Challenge 5: Managing reputational risk, internal culture and external expectations. Employees, customers, investors and regulators increasingly expect transparency and action. When the annual report appears weak, or when forced-labour issues surface in a supplier, the reputational damage can ripple quickly. HR must coordinate with communications and corporate affairs to ensure internal alignment, transparency, and consistent messaging that ties supplier labour-rights efforts to corporate values and employee experience.
What HR Should be Doing Now
If you are an HR executive in a Canadian organization that produces, imports, or distributes goods - or if your organization is part of a group that does - you should begin by determining whether your entity is in scope under the Act.

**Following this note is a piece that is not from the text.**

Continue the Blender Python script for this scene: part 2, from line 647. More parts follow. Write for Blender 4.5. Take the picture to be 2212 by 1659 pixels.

If you are not already in scope, you should monitor your supply-chain structure and growth because changes may bring you into scope in future years. Next you should engage with your procurement, legal, compliance and sourcing teams to map your major supply-chain relationships and identify high-risk geographies or product categories for forced labour. Work with these teams to ensure that supplier contracts, due-diligence processes, audit mechanisms, and training programmes reflect forced-labour risk.
From HR’s side you should design or source training for employees in high-risk functions, integrate labour-rights risk into your broader policy framework and ensure oversight and approval workflows are in place for the annual report. You should also create an internal calendar aligned with the May 31 reporting deadline, identify data-collection checkpoints, assign responsibility for governance and approval, and build communication plans to publish the report and embed it into employee engagement and employer-brand efforts. Finally, you should measure effectiveness. As the first-year reviews show, many entities have implemented some policies or training, but few have robust performance indicators or metrics. HR should work with colleagues to agree relevant measures—supplier audit completion, supplier responses to questionnaires, internal awareness scores, number of reported concerns raised—and integrate these into your annual reporting and continuous improvement cycle.
Looking Ahead: Beyond Compliance
The Act sets the floor of what is required. But the organizations that treat it as a strategic opportunity rather than a paperwork exercise will gain the most. HR can lead the shift from compliance to culture. Embedding supply-chain transparency and human-rights awareness into employee experience, recruitment messaging, leadership development and performance standards sends a strong signal: your organization stands for integrity not just inside but beyond the four walls. By doing so, you will not only meet regulations but enhance trust with employees, build more resilient supply chains, reduce risk, and reinforce your employer brand.
In the months ahead HR teams should monitor guidance updates from Public Safety Canada. For example, the November 2024 guidance clarified definitions of “goods,” “assets,” “importer”, and other thresholds. Staying current will ensure your calendar, tasks, and responsibilities remain aligned.